5. We now turn to the second part of the substantial question of law that relates to deduction under Section 80 HHC in respect of the moneys received on sale of SIL. The contention of the revenue before us was that SIL did not fall under any of the clauses of Section 28 enumerated in Explanation (baa), but the argument was that it would fall under the residuary provisions in clause (1) of the said Explanation as "any other receipt of a similar nature included in such profits". We are afraid that this is not the proper manner of interpreting the clause. The Explanation is reproduced below:

"(baa) "profits of the business" means the profits of the business as computed under the head "Profits and gains of business or profession" as reduced by - (1) ninety per cent of any sum referred to in clauses (iiia), (iiib), [(iiic), and (iiid) and (iiie)] of Section 28 or of any receipts by way of brokerage, commission, interest, rent, charges or any other receipt of a similar nature included in such profits; and (2) the profits of any branch, office, warehouse or any other establishment of the assessee situate outside India."
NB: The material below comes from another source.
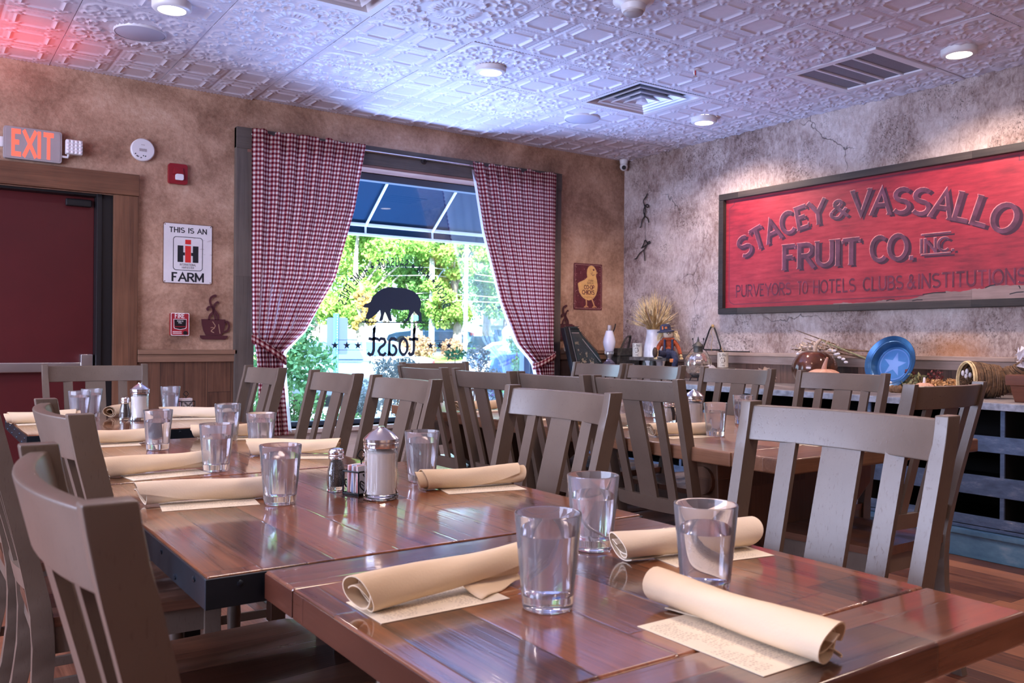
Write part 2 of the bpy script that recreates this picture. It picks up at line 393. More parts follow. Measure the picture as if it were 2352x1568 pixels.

The argument of the Revenue splits clause (1) into three parts; (i) 90% of the sum referred in clauses (iiia) to (iiie) of Section 28; (ii) 90% of any receipts by way of brokerage, commission, interest, rent, charges; and (iii) 90% of any other receipt of a similar nature included in such profits. The further argument is that the last part of the clause should be read „ejusdem generis‟ with the first part which refers to various clauses of Section 28 and the contention is that the receipt by way of proceeds of SIL being of a similar nature to the receipts enumerated in the first part of the clause under the various clauses of Section 28, 90% of such proceeds is also to be excluded from the assessed profits. When it comes to the adding back under the

proviso to Section 80 HHC (3), it is the contention of the Revenue is that since the proceeds of sale of SIL do not specifically fall under any of the five enumerated clauses of Section 28, the excluded profit cannot be added back to the profits under the provisos. The net effect of the contention of the Revenue is that 90% of the profits of sale of SIL would stand excluded from the assessed profits for the purposes of computing the deduction under Section 80 HHC.

7. We are afraid that this is not the proper way of interpreting the Explanation. The Explanation cannot be split into three parts as contended by the Revenue. It has only two parts, which are as follows: (i) 90% of any sum referred to in the enumerated clauses of Section 28; and (ii) 90% of any receipt by way of brokerage, commission, interest, rent, charges or any other receipt of a similar nature included in such profits. The reason why the words "or any other receipts of a similar nature included in such profits" cannot refer to the first part of the clause which contains references to various clauses of Section 28 is two-fold. Firstly, if the words "or any other receipt of a similar nature include any such profits" are to be treated separately, the actual words ought to have been used would be "or of any other receipt of a similar nature included in such profits"; the word "of" would have been added therein to signify 90% of such similar receipt. Secondly, in the quoted words, the word "receipt" would not have been used, and the word "sum" would have been used so as to accord with the words used in the first part of the clause containing references to various clauses of Section 28, which are referred to as "any sum". Moreover, in the absence of the word "of" preceding the word "any other receipt of a similar nature included in such profits", the receipts talked about should be taken to be brokerage, commission, interest, rent and charges. The words "any other

receipt" cannot jump the specific receipts mentioned immediately before them and go back to the first part of the clause which contains references to various clauses of Section 28. In other words, we have to read the entire group of words "or of any receipts by way of brokerage, commission, interest, rent, charges or any other receipts of a similar nature included in such profits" contiguously with the result that the "other receipt" from which 90% thereof can be reduced would only refer to receipts of a nature similar to receipts by way of brokerage, commission, interest, rent and charges. That this was how the Explanation was understood even by the Revenue is reinforced by the CBDT Circular No.621 dated 19.12.1991 explaining the Finance (No.2) Act, 1991, which inserted the Explanation [pl. see (1992) 195 ITR (St.) 154 @ 178]:

"The existing formula often gives a distorted figure of export profits when receipts like interest, commission, etc., which do not have an element of turnover are included in the profit and loss account.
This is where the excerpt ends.